Tuesday, February 05, 2013

 
Reconsidering Transatlantique Kriek

New Belgium Brewing threw a sour ale symposium (really, just a party with a lot of beer geeks) on Friday for the 2013 release of La Folie, a sour brown ale that is one of Colorado's finest beers. Strangely, however, many in the crowd were talking about something else on the menu that night.

Transaltantique Kriek was an experiment that first took life in 2003 - a collaboration with Frank Boon's brewery of Belgium in which the beer aged for two years in Europe before landing in Fort Collins for finishing touches. It was original. It was creative .... And the first try produced a cherry ale more sweet than tart and just a bit syrupy. It wasn't a bad beer, but it just didn't live up to the hype.

Flash-forward 10 years, and there is something distinctly different about the newest version of the beer. It still has that same cherry-soda-red body and fruit-friendly nose.

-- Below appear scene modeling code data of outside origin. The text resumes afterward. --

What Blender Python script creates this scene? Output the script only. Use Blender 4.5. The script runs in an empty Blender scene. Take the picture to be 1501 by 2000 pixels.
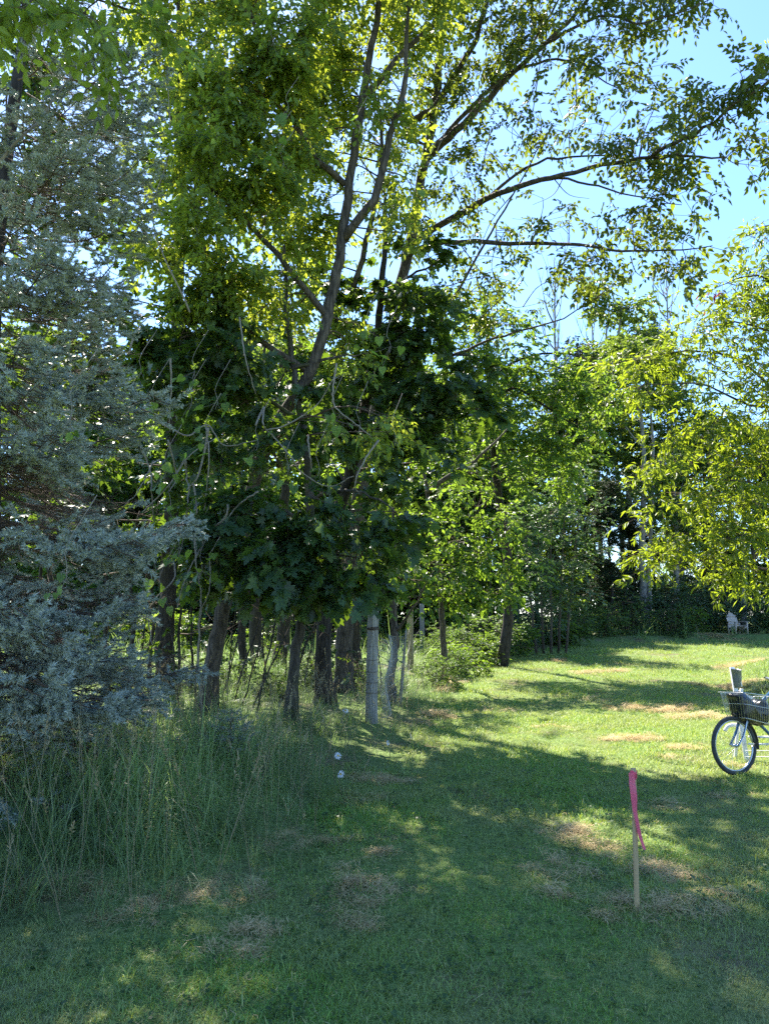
import bpy, math
import numpy as np
from math import radians, sin, cos, tan, pi

# ------------------------------------------------------------------ camera, sky, sun, exposure
SC = bpy.context.scene
COL = SC.collection
PITCH = radians(7.6)
EYE = 1.6
cam_d = bpy.data.cameras.new("camera")
cam_d.sensor_fit = 'VERTICAL'; cam_d.sensor_height = 36.0; cam_d.lens = 27.0
cam_d.clip_start = 0.05; cam_d.clip_end = 2000
cam = bpy.data.objects.new("camera", cam_d); COL.objects.link(cam)
cam.location = (0, 0, EYE); cam.rotation_euler = (pi / 2 + PITCH, 0, 0)
SC.camera = cam

SUN_AZ = radians(-22.0)      # clockwise from +Y
SUN_EL = radians(52.0)
world = bpy.data.worlds.new("World"); SC.world = world; world.use_nodes = True
wn = world.node_tree; wn.nodes.clear()
wo = wn.nodes.new("ShaderNodeOutputWorld"); wb = wn.nodes.new("ShaderNodeBackground")
sk = wn.nodes.new("ShaderNodeTexSky"); sk.sky_type = 'NISHITA'; sk.sun_disc = False
sk.sun_elevation = SUN_EL; sk.sun_rotation = SUN_AZ
sk.air_density = 1.0; sk.dust_density = 0.3; sk.ozone_density = 9.0
wb.inputs['Strength'].default_value = 0.057
wn.links.new(sk.outputs[0], wb.inputs[0]); wn.links.new(wb.outputs[0], wo.inputs[0])

sun_d = bpy.data.lights.new("sun", 'SUN'); sun_d.energy = 2.6; sun_d.angle = radians(0.53)
sun_d.color = (1.0, 0.93, 0.82)
sun = bpy.data.objects.new("sun", sun_d); COL.objects.link(sun)
from mathutils import Vector, Matrix
sdir = Vector((sin(SUN_AZ) * cos(SUN_EL), cos(SUN_AZ) * cos(SUN_EL), sin(SUN_EL)))
sun.rotation_euler = sdir.to_track_quat('Z', 'Y').to_euler()
sun.location = (-10, 20, 30)

SC.view_settings.view_transform = 'Standard'; SC.view_settings.look = 'None'
SC.view_settings.gamma = 1.0; SC.view_settings.use_curve_mapping = False
SC.view_settings.exposure = 2.9
cy = SC.cycles
cy.max_bounces = 7; cy.diffuse_bounces = 4; cy.transmission_bounces = 5; cy.glossy_bounces = 2
cy.use_denoising = False
try:
    cy.denoiser = 'OPENIMAGEDENOISE'; cy.denoising_input_passes = 'RGB_ALBEDO_NORMAL'
except Exception:
    pass
cy.sample_clamp_indirect = 6.0

rng = np.random.default_rng(7)

# ------------------------------------------------------------------ helpers
def pt(u, v, Y):
    """world point seen at picture position (u, v) of the 1501 x 2000 photograph at distance Y along the ground"""
    xc = (u - 750.5) / 1500.0; yc = (1000 - v) / 1500.0
    t = Y / (cos(PITCH) - yc * sin(PITCH))
    return np.array([xc * t, Y, EYE + t * (sin(PITCH) + yc * cos(PITCH))])

def smooth(a, b, x):
    t = np.clip((x - a) / (b - a), 0, 1); return t * t * (3 - 2 * t)

_EY = [3.4, 4.3, 4.7, 6.7, 8.6, 12, 17.3, 21.6, 24, 28, 33, 35.5, 36.5]
_EX = [-7, -1.0, -.45, -.22, .28, .95, 1.4, 2.2, 4.2, 5.5, 10.5, 17, 60]
def edge_x(y):
    return np.interp(y, _EY, _EX)
def bankness(x, y):
    return edge_x(y) - x                    # > 0 : unmown side
def vnoise(x, y, s=1.0, seed=0):
    """cheap smooth 2D noise in -1..1"""
    x = np.asarray(x, float) * s; y = np.asarray(y, float) * s
    r = np.zeros(np.broadcast(x, y).shape)
    q = np.random.default_rng(100 + seed)
    for i in range(6):
        a = q.uniform(0, 2 * pi); f = q.uniform(.6, 1.9); p = q.uniform(0, 2 * pi)
        r = r + np.sin((x * cos(a) + y * sin(a)) * f * 2 + p)
    return r / 3.4
def ground_z(x, y):
    x = np.asarray(x, float); y = np.asarray(y, float)
    b = bankness(x, y)
    z = 0.5 * smooth(12, 42, y)
    z = z + 0.24 * smooth(0, 2.2, b) * smooth(3.6, 6, y)
    z = z + 0.35 * smooth(7.4, 9.0, x - 0.40 * (y - 17)) * smooth(11, 13, y) * smooth(24, 20, y)   # grassy mound on the right
    z = z + 0.018 * vnoise(x, y, 1.0, 1) * smooth(0, 3, np.hypot(x, y)) + 0.010 * vnoise(x, y, 2.7, 2)
    return z
def gpt(u, Y, dz=0.0):
    z = 0.2; x = 0.0
    for _ in range(6):
        x = (u - 750.5) / 1500.0 * (Y * cos(PITCH) + (z - EYE) * sin(PITCH)); z = float(ground_z(x, Y))
    return np.array([x, Y, z + dz])

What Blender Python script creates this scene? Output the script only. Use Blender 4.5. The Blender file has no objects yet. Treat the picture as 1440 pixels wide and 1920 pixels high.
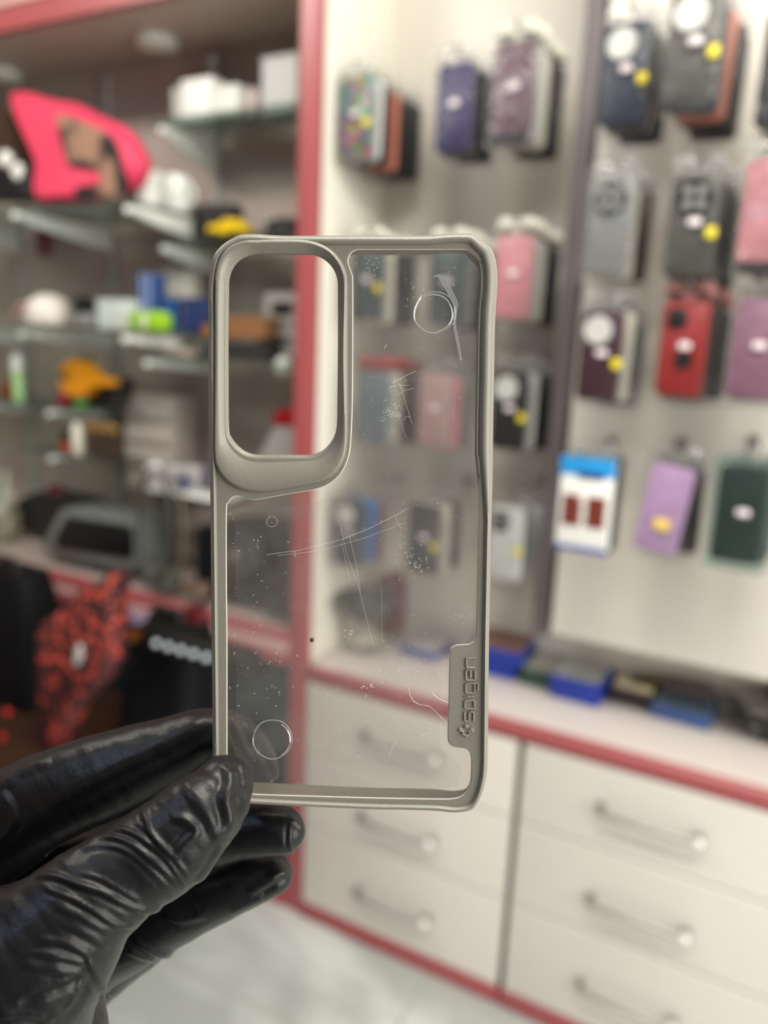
import bpy, bmesh, math, random
import numpy as np
from mathutils import Vector, Matrix, noise
S = bpy.context.scene
COL = S.collection

# ------------------------------------------------------------------ camera
F = 1450.0                       # focal length in pixels of the 1440x1920 frame
dv = np.array([-284, 6530, F]); dv /= np.linalg.norm(dv)
lv = np.array([-2820, -444.6, F]); lv -= dv * (lv @ dv); lv /= np.linalg.norm(lv)
RX, RZ = -lv, -dv
RY = np.cross(RZ, RX)
RM = np.array([RX, RY, RZ])      # world = RM @ (right, down, forward)
cam_d = bpy.data.cameras.new('camera'); cam = bpy.data.objects.new('camera', cam_d); COL.objects.link(cam)
right = RM @ np.array([1, 0, 0]); up = RM @ np.array([0, -1, 0]); back = RM @ np.array([0, 0, -1])
cam.matrix_world = Matrix(((right[0], up[0], back[0], 0), (right[1], up[1], back[1], 0), (right[2], up[2], back[2], 0), (0, 0, 0, 1)))
cam_d.sensor_fit = 'VERTICAL'; cam_d.sensor_height = 36; cam_d.sensor_width = 27
cam_d.lens = F / 1920 * 36
cam_d.clip_start = 0.01; cam_d.clip_end = 60
cam_d.dof.use_dof = True; cam_d.dof.focus_distance = 0.203; cam_d.dof.aperture_fstop = 6.4
S.camera = cam

# ------------------------------------------------------------------ light
S.view_settings.view_transform = 'Standard'; S.view_settings.look = 'None'
S.view_settings.gamma = 1; S.view_settings.use_curve_mapping = False
S.view_settings.exposure = 0.0
S.cycles.use_denoising = True
S.cycles.max_bounces = 8; S.cycles.transparent_max_bounces = 24
S.cycles.caustics_reflective = False; S.cycles.caustics_refractive = False
S.cycles.sample_clamp_indirect = 4
world = bpy.data.worlds.new('daylight'); S.world = world; world.use_nodes = True
bg = world.node_tree.nodes['Background']; bg.inputs[0].default_value = (0.86, 0.93, 1.0, 1); bg.inputs[1].default_value = 0.26

def area(name, loc, aim, sx, sy, power, col):
    d = bpy.data.lights.new(name, 'AREA'); d.shape = 'RECTANGLE'; d.size = sx; d.size_y = sy; d.energy = power; d.color = col
    o = bpy.data.objects.new(name, d); COL.objects.link(o); o.location = loc
    o.rotation_euler = (Vector(aim) - Vector(loc)).to_track_quat('-Z', 'Y').to_euler()
    return o
area('shopfront_daylight', (2.2, 0.25, 0.15), (-0.6, 1.2, -0.3), 1.9, 2.2, 92, (1.0, 0.97, 0.90))
area('ceiling_fill_light', (0.15, 0.35, 1.28), (0.0, 1.2, -0.3), 1.2, 0.25, 36, (1.0, 0.96, 0.87))  # added fill lamp, no fixture seen; brightens the cream wall
area('ceiling_fill_light', (-1.9, 0.35, 1.28), (-1.8, 1.7, 0.0), 1.2, 0.25, 22, (1.0, 0.96, 0.88))  # added fill lamp that lifts the dark left shelves
area('high_window_skylight', (-1.1, -0.9, 1.25), (-0.1, 0.3, 0.0), 0.9, 0.4, 6, (0.50, 0.66, 1.0))

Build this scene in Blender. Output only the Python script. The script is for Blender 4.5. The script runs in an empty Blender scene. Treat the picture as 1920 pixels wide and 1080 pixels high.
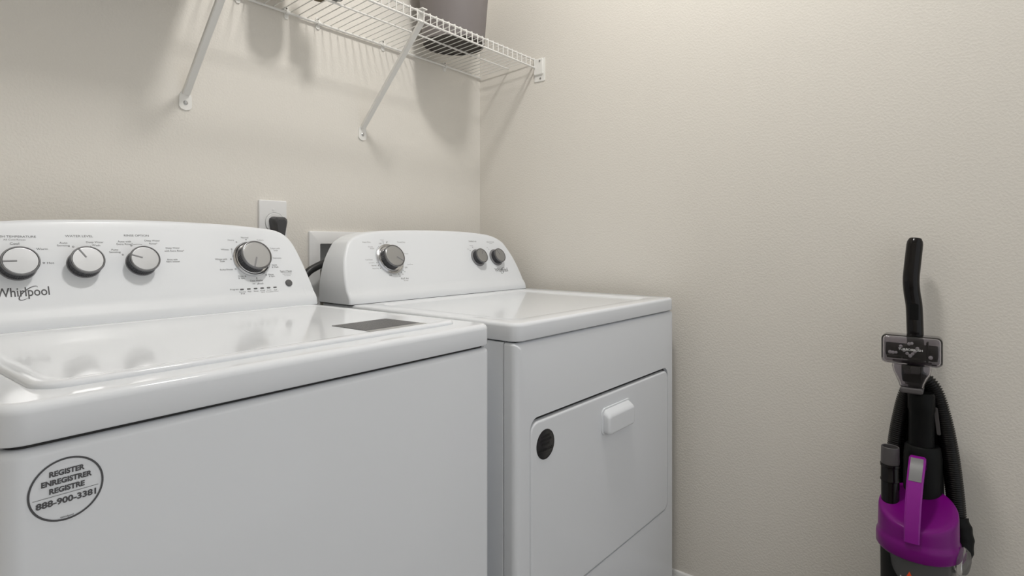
import bpy, bmesh, math, random
from mathutils import Vector, Matrix
random.seed(4)
SC = bpy.context.scene
COL = SC.collection
R_ = math.radians

# ------------------------------------------------------------------ camera, world, exposure
cam_d = bpy.data.cameras.new('camera')
cam = bpy.data.objects.new('camera', cam_d)
COL.objects.link(cam)
cam.location = (-1.67, -1.482, 1.075)
cam.rotation_euler = (R_(90), 0, R_(38.386 - 90))
cam_d.sensor_width = 36
cam_d.lens = 36 * 1074.35 / 1920
cam_d.shift_y = (456.5 - 540) / 1920
cam_d.clip_start = 0.02
SC.camera = cam

world = bpy.data.worlds.new('world')
SC.world = world
world.use_nodes = True
bg = world.node_tree.nodes['Background']
bg.inputs[0].default_value = (0.97, 0.985, 1.0, 1)
bg.inputs[1].default_value = 0.80

SC.view_settings.view_transform = 'Standard'
SC.view_settings.look = 'None'
SC.view_settings.exposure = 0.0
SC.view_settings.gamma = 1.0
SC.view_settings.use_curve_mapping = False
LAMP_POS = (-0.78, -0.98, 2.72)
LAMP_STRENGTH = 138.0


# ------------------------------------------------------------------ materials
def mat(name, col, rough=0.5, metal=0.0, coat=0.0, trans=0.0, ior=1.45, spec=None, emit=None, estr=0.0):
    m = bpy.data.materials.new(name)
    m.use_nodes = True
    b = m.node_tree.nodes['Principled BSDF']
    b.inputs['Base Color'].default_value = (*col, 1)
    b.inputs['Roughness'].default_value = rough
    b.inputs['Metallic'].default_value = metal
    b.inputs['Coat Weight'].default_value = coat
    b.inputs['Coat Roughness'].default_value = 0.06
    b.inputs['Transmission Weight'].default_value = trans
    b.inputs['IOR'].default_value = ior
    if spec is not None:
        b.inputs['Specular IOR Level'].default_value = spec
    if emit:
        b.inputs['Emission Color'].default_value = (*emit, 1)
        b.inputs['Emission Strength'].default_value = estr
    return m


def add_bump(m, scale, strength, dist=0.001, detail=3.0, kind='noise', stretch=None):
    nt = m.node_tree
    b = nt.nodes['Principled BSDF']
    tc = nt.nodes.new('ShaderNodeTexCoord')
    src = tc.outputs['Object']
    if stretch:
        mp = nt.nodes.new('ShaderNodeMapping')
        mp.inputs['Scale'].default_value = stretch
        nt.links.new(src, mp.inputs['Vector'])
        src = mp.outputs['Vector']
    n = nt.nodes.new('ShaderNodeTexNoise')
    n.inputs['Scale'].default_value = scale
    n.inputs['Detail'].default_value = detail
    nt.links.new(src, n.inputs['Vector'])
    out = n.outputs['Fac']
    if kind == 'peel':
        rp = nt.nodes.new('ShaderNodeValToRGB')
        rp.color_ramp.elements[0].position = 0.42
        rp.color_ramp.elements[1].position = 0.62
        nt.links.new(out, rp.inputs['Fac'])
        out = rp.outputs['Color']
    bp = nt.nodes.new('ShaderNodeBump')
    bp.inputs['Strength'].default_value = strength
    bp.inputs['Distance'].default_value = dist
    nt.links.new(out, bp.inputs['Height'])
    nt.links.new(bp.outputs['Normal'], b.inputs['Normal'])
    return m


M = {}
M['wall'] = add_bump(mat('beige_orange_peel_paint', (0.735, 0.704, 0.650), 0.75, spec=0.3), 185, 0.20, 0.0014, 2.0, 'peel')
M['ceiling'] = mat('white_ceiling_paint', (0.82, 0.82, 0.80), 0.9)
M['trim'] = mat('white_trim_paint', (0.80, 0.80, 0.79), 0.35)
M['enamel'] = mat('white_enamel', (0.76, 0.782, 0.814), 0.09, ior=1.24)
M['console'] = mat('white_console_plastic', (0.768, 0.789, 0.817), 0.38, coat=0.1)
M['plastic'] = mat('white_plastic', (0.78, 0.78, 0.78), 0.35)
M['vinyl'] = mat('white_vinyl_coating', (0.80, 0.79, 0.76), 0.35)
M['gap'] = mat('dark_gap', (0.03, 0.03, 0.03), 0.7)
M['silver'] = mat('brushed_silver', (0.41, 0.415, 0.425), 0.36, metal=1.0)
M['bezel'] = mat('dark_metal_bezel', (0.20, 0.20, 0.205), 0.28, metal=1.0)
M['chrome'] = mat('chrome_ring', (0.55, 0.55, 0.56), 0.16, metal=1.0)
M['knob_dark'] = mat('charcoal_knob_plastic', (0.045, 0.045, 0.05), 0.45)
M['ring_grey'] = mat('grey_ring_plastic', (0.23, 0.23, 0.24), 0.4)
M['ink'] = mat('grey_print', (0.10, 0.10, 0.105), 0.6)
M['ink_soft'] = mat('light_grey_print', (0.26, 0.26, 0.27), 0.6)
M['sticker_grey'] = mat('grey_label_film', (0.075, 0.075, 0.08), 0.4)
M['sticker_text'] = mat('pale_label_print', (0.36, 0.36, 0.36), 0.5)
M['sticker_black'] = mat('black_sticker_film', (0.028, 0.028, 0.03), 0.22)
M['black_print'] = mat('black_print', (0.008, 0.008, 0.008), 0.5)
M['button'] = mat('slate_button', (0.11, 0.11, 0.115), 0.35)
M['black_rubber'] = mat('black_rubber', (0.02, 0.02, 0.021), 0.4)
M['plug'] = mat('dark_grey_plug', (0.055, 0.055, 0.058), 0.4)
M['box_grey'] = mat('outlet_box_interior', (0.72, 0.73, 0.74), 0.5)
M['brass'] = mat('valve_metal', (0.55, 0.52, 0.46), 0.3, metal=1.0)
M['screw'] = mat('screw_steel', (0.5, 0.5, 0.5), 0.3, metal=1.0)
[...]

But after an initial rush of sweet across your tongue, a bold, sharp, almost acidic body takes hold. And here you feel its power.

If La Folie remains the heavyweight sour of Colorado - a beer you can't put in your mouth without shaking your head and rolling it over your tongue - Transatlantique Kriek is the upstart contender. It is an entrancingly friendly cherry beer that gives you just enough of a kick to know it's barrel-aged and very serious about its flavor.

And if you can show up to a party - er, symposium - with 400 of your closest friends and learn just one thing, a surprising new find about a decade-old beer is a nice thing for that to be.